▶ **Directive**
The lines to extract start at the one containing "lip = El+[(x+.03, y)" and end with the last line; give them exactly and nothing more.

▶ **Given data**

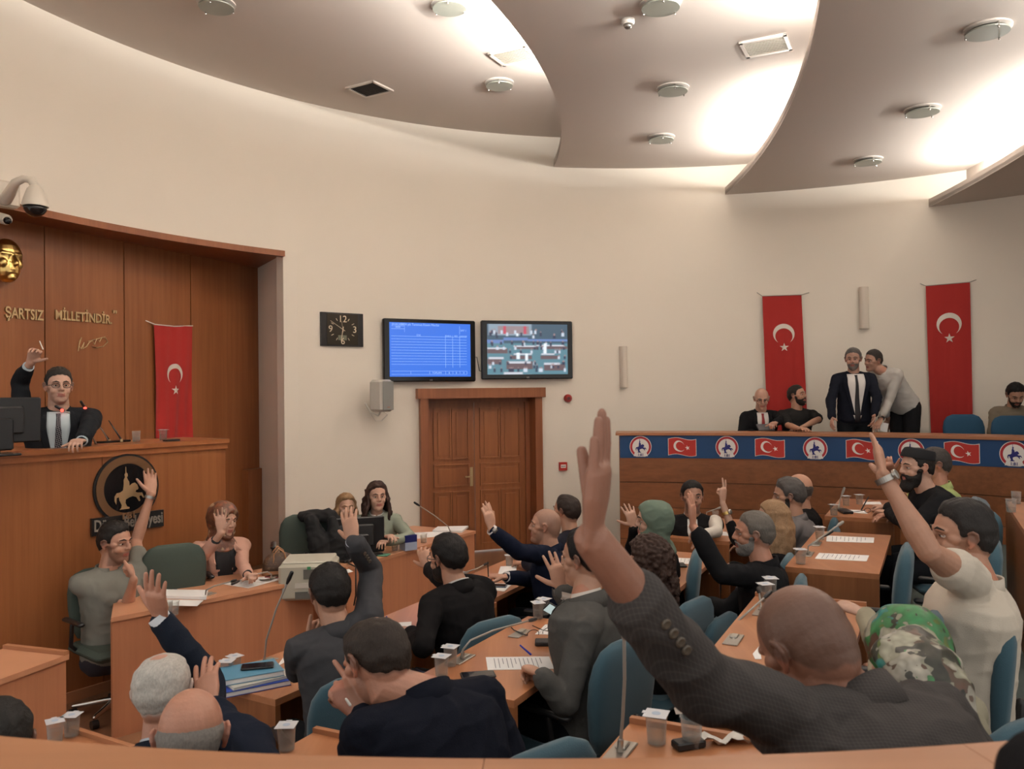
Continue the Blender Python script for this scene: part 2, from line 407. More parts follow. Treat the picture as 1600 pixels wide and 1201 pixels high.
# wood panel wall (straight)
pa = V((-3.23, 10.61, 0)); pd = (V((-4.53, 7.66, 0))-pa).normalized(); pn = V((-pd.y, pd.x, 0)); pn = pn if pn.x > 0 else -pn
groot = None
mb = MB()
seams = [0]
for x in (298, 194, 70): seams.append((Pp(x, 480, pa, pn)-pa).dot(pd))
seams += [seams[-1]+1.0, seams[-1]+2.0, seams[-1]+3.0]
for i in range(len(seams)-1):
    a, b = seams[i]+(.006 if i else -.05), seams[i+1]-.006
    c = pa+pd*((a+b)/2)-pn*.02; mb.box((c.x, c.y, 1.95), (b-a, .04, 3.9), math.atan2(pd.y, pd.x))
c = pa+pd*2.2-pn*.05; mb.box((c.x, c.y, 1.95), (4.8, .02, 3.9), math.atan2(pd.y, pd.x))
struct(mb.build('wall_left', WALLW))
# lintel: curved front strip and soffit of the recess
mb = MB(); ar = arc(aj, 205, 60, WR-.05); al_ = arc(aj, 205, 40, WR+1.9)
mb.prism(ar+arc(aj, 205, 60, WR+.03)[::-1], 3.72, 3.785)
o = mb.build('trim_1', CASW); struct(o)
mb = MB(); mb.prism(arc(aj, 205, 40, WR+.04)+[( -5.2-.9, 4.5), (pa+pd*4.6-pn*.02)[:2], (pb)[:2]], 3.745, 3.788)
struct(mb.build('ceiling_soffit', CASW))
# small plinth in the corner of the recess
mb = MB(); q = pa+pd*.17; mb.box((q.x+pn.x*.05, q.y+pn.y*.05, .6), (.30, .10, 1.2), math.atan2(pd.y, pd.x)); struct(mb.build('trim_2', WALLW))

# floors
def tierline(p, Y0, Y1, ang_=27.): 
    t = math.tan(math.radians(ang_)); return [(p[0]+(Y-p[1])*t, Y) for Y in (Y0, Y1)]
mb = MB(); mb.box((1.5, 4.5, -.05), (16, 15, .1)); o = mb.build('floor', FLOORW); struct(o)
for nm, p, z0 in (('floor_tier_1', (-.62, 3.4), .15), ('floor_tier_2', (.16, 2.3), .35), ('floor_tier_3', (3.36, 5.9), .55)):
    a, b = tierline(p, 1.3, 10.4); mb = MB(); mb.prism([a, (8.2, 1.3), (8.2, 10.4) if nm != 'x' else b, b], -.0 if nm == 'floor_tier_1' else z0-.2+.0, z0)
    struct(mb.build(nm, CARPET))
# ceilings
def eB(Y): return -10.01+math.sqrt(10.65**2-(Y-10.45)**2)
def eC(Y): return -15.67+math.sqrt(18.61**2-(Y-11.06)**2)
def eD(Y): return eC(Y)+2.33
Y0 = 2.6
def edge_pts(fn, off, n=40):
    out = []
    for i in range(n+1):
        Y = Y0+(11.6-Y0)*i/n; X = fn(Y)+off
        if (X-WC.x)**2+(Y-WC.y)**2 > (WR+.1)**2: break
        out.append((X, Y))
    return out
def wall_between(p, q, n=40):
    a0 = math.degrees(math.atan2(p[1]-WC.y, p[0]-WC.x)); a1 = math.degrees(math.atan2(q[1]-WC.y, q[0]-WC.x))
    return arc(a0, a1, n, WR+.1)
EB, EC, ED = edge_pts(eB, 0), edge_pts(eC, 0), edge_pts(eD, 0)
EBx, ECx, EDx = edge_pts(eB, .38), edge_pts(eC, .38), edge_pts(eD, .38)
mb = MB(); lw = arc(math.degrees(math.atan2(EBx[-1][1]-WC.y, EBx[-1][0]-WC.x)), 205, 60, WR+.1)
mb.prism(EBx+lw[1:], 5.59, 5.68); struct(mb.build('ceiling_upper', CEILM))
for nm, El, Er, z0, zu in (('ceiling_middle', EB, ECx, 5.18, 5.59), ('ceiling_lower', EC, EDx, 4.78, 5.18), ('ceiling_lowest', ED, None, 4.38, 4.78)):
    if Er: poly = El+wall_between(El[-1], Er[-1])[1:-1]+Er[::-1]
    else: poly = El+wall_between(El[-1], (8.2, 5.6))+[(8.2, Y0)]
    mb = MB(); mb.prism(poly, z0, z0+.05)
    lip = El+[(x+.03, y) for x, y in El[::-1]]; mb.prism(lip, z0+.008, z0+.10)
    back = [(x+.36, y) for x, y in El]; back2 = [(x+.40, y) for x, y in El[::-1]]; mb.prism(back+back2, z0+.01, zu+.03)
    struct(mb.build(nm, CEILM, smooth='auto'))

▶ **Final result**
    lip = El+[(x+.03, y) for x, y in El[::-1]]; mb.prism(lip, z0+.008, z0+.10)
    back = [(x+.36, y) for x, y in El]; back2 = [(x+.40, y) for x, y in El[::-1]]; mb.prism(back+back2, z0+.01, zu+.03)
    struct(mb.build(nm, CEILM, smooth='auto'))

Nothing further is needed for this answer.